I have taken the giant tarpon and the wide 10-pointer but not the big brown. But last fall I did take a trophy I had long dreamed of; a huge 6 X 6 bull elk. And even if I hadn't caught up with the 850 pound bull, the hunt would have been reward enough, for it happened in a part of the world and under circumstances that bring one great pleasure.
Years of waiting
It took 13 points under the Colorado drawing system to get a license for the special hunt area. That's 13 years of applications, on time each spring and error free, to get access to Game Unit 2 in Butch Cassidy's old hideout country up where Wyoming, Utah and Colorado all join. My hunt was in Brown's Park, called Brown's Hole by Cassidy and friends. I know the country because I used to work there.
In my quest for this bull I hunted public land and one private ranch, owned in my working days by Boyd and Wanda Walker. Boyd has since died, and Wanda runs the ranch alone with help from one hand and daughter Dawn's family who lives almost 50 miles away. Some time ago, when Wanda was in her mid-seventies, I called to ask her how she was doing. "Oh, I was roping a bull the other day and he jerked me off my horse and I broke my shoulder. Other than that I'm doing okay," she replied.

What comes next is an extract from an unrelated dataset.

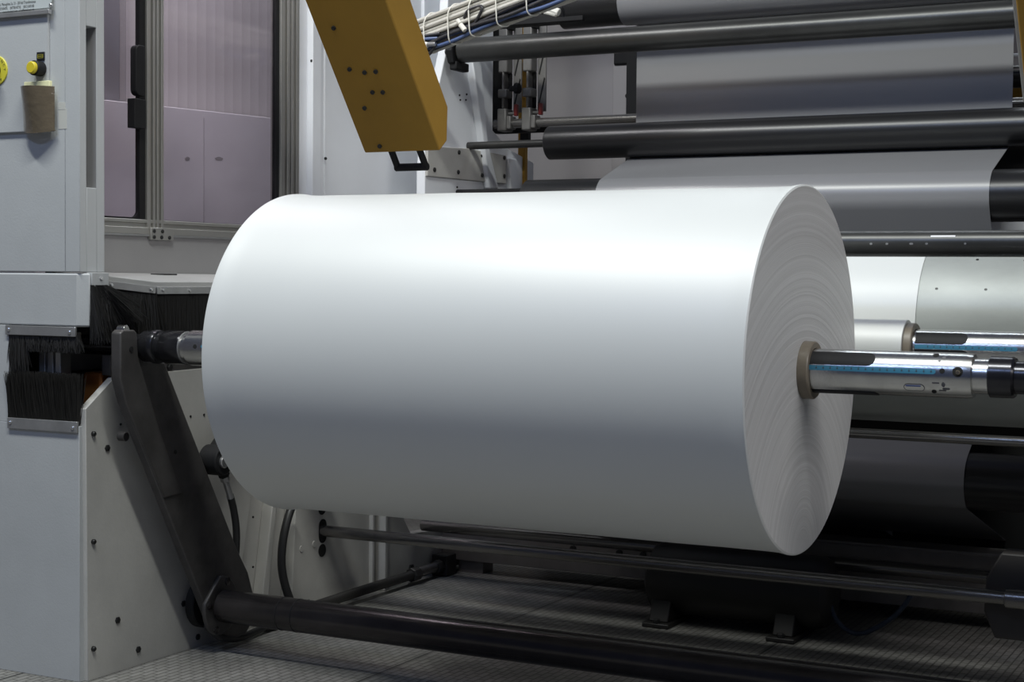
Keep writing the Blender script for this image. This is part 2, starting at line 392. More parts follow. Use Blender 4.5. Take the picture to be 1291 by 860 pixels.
# nameplate
sg = MB(); sx1 = ony(64.5, 5, CY-.01).x
sg.prism([(-1.84, .699), (sx1-.004, .699), (sx1-.004, .706), (sx1, .711), (sx1, .95), (-1.84, .95)], 'Y', CY-.011, CY-.007)
sign = sg.build('nameplate', 'sign', cab, bevel=.0008)
MB().box(-1.84, sx1-.001, CY-.016, CY-.007, .686, .6955).build('plate_ledge', 'strip', sign, bevel=.001)
bolt_y(sign, [(sx1-.001, .7045)], CY-.008, .004, .005)
tx = MB()
for k, (t, px, py, sz) in enumerate((('enrici, Meneghina Su. 31 - 28 Nef Transilmsonea', 20, 5.6, .0098), ('01310/0470.    0477814/710.    001310/0180', 20, 11.0, .0098), ('www.gigaduet-net   info@gigaduet-net', 23, 15.2, .0098))):
    p = ony(px, py, CY-.0113)
    vs, fs = text_mesh(t, sz, lambda u, v: (p.x+u*.58, CY-.0115, p.z+v*.85)); tx.add(vs, fs)
tx.build('lettering', 'ink', sign, smooth=False)
# push button
bx, bz = ony(51.5, 87, CY-.008).x, ony(51.5, 87, CY-.008).z
MBb = MB().cyl(CY-.006, CY-.030, .0155, (bx, bz), 40, 'Y', .002); btn = MBb.build('push_button', 'black', cab)
MB().lathe([(CY-.029, .0125), (CY-.0365, .0125), (CY-.038, .0105)], (bx, bz), 40, 'Y').build('button_cap', 'button', btn)
lp = MB().box(bx-.0105, bx+.0105, CY-.0095, CY-.006, bz+.0175, bz+.035).build('button_label', 'black', btn, bevel=.0008)
o_ = MB()
for (a, b_, c_, d_) in ((-.0075, .0075, .0295, .0300), (-.0075, .0075, .0225, .0230), (-.0075, -.0070, .0225, .03), (.0070, .0075, .0225, .03), (-.006, .006, .0258, .0266)):
    o_.box(bx+a, bx+b_, CY-.0098, CY-.0090, bz+c_, bz+d_)
o_.build('label_print', 'stop_yellow', lp, smooth=False)
# emergency stop
ex, ez = ony(-4, 89, CY-.008).x, ony(-4, 89, CY-.008).z
st = MB().cyl(CY-.006, CY-.010, .0305, (ex, ez), 48, 'Y', .0008).build('emergency_stop', 'stop_yellow', cab)
MB().lathe([(CY-.009, .013), (CY-.028, .013), (CY-.029, .019), (CY-.036, .019), (CY-.041, .015), (CY-.0425, .004)], (ex, ez), 40, 'Y').build('stop_knob', 'black', st)
tx = MB()
def ringtext(t, a0, da, flip=1):
    for k, ch in enumerate(t):
        a = a0+da*k; cx, cz = ex+.0247*math.cos(a), ez+.0247*math.sin(a); ux, uz = math.sin(a)*flip, -math.cos(a)*flip; vx, vz = math.cos(a)*flip, math.sin(a)*flip
        vs, fs = text_mesh(ch, .0085, lambda u, v: (cx+u*ux+(v-.003)*vx, CY-.0103, cz+u*uz+(v-.003)*vz)); tx.add(vs, fs)
ringtext('EMERGENCY', math.radians(178), -math.radians(22)); ringtext('STOP', math.radians(236), math.radians(23), -1)
tx.build('lettering', 'ink', st, smooth=False)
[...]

One can easily see that a hunt is enhanced by the people and the country that become a part of it.
The stalk
I could hear the bull's as he bull was leaving a watering area with his herd of 6 or 7 cows and, as I would learn later, an unwelcome lesser bull that hung close by, pestering the old master into almost constant bugling. The cries were intended to scare off the interloper. I stood in the cool of pre-dawn and listened to his long screams that ran up the musical scale to the highest whistle and back down again to a deep guttural groan.
Other bulls in the area could be heard answering his threatening cries, but I knew this is the one I would follow. That last, deep note of his bugle seemed to shake the ground and conjured visions of wide antler beams and ivory tipped points.
On this third day of the 11 day season, I was toughening up to the long, lung-bursting hikes in rough, rimrock terrain following the herds that move from nighttime grazing and watering areas to their daytime beds often miles away. Two other bulls had outdistanced me on the previous mornings. But this morning I was rested and inspired by this bull's hair-raising cries. I struck out toward him in the gray light of dawn.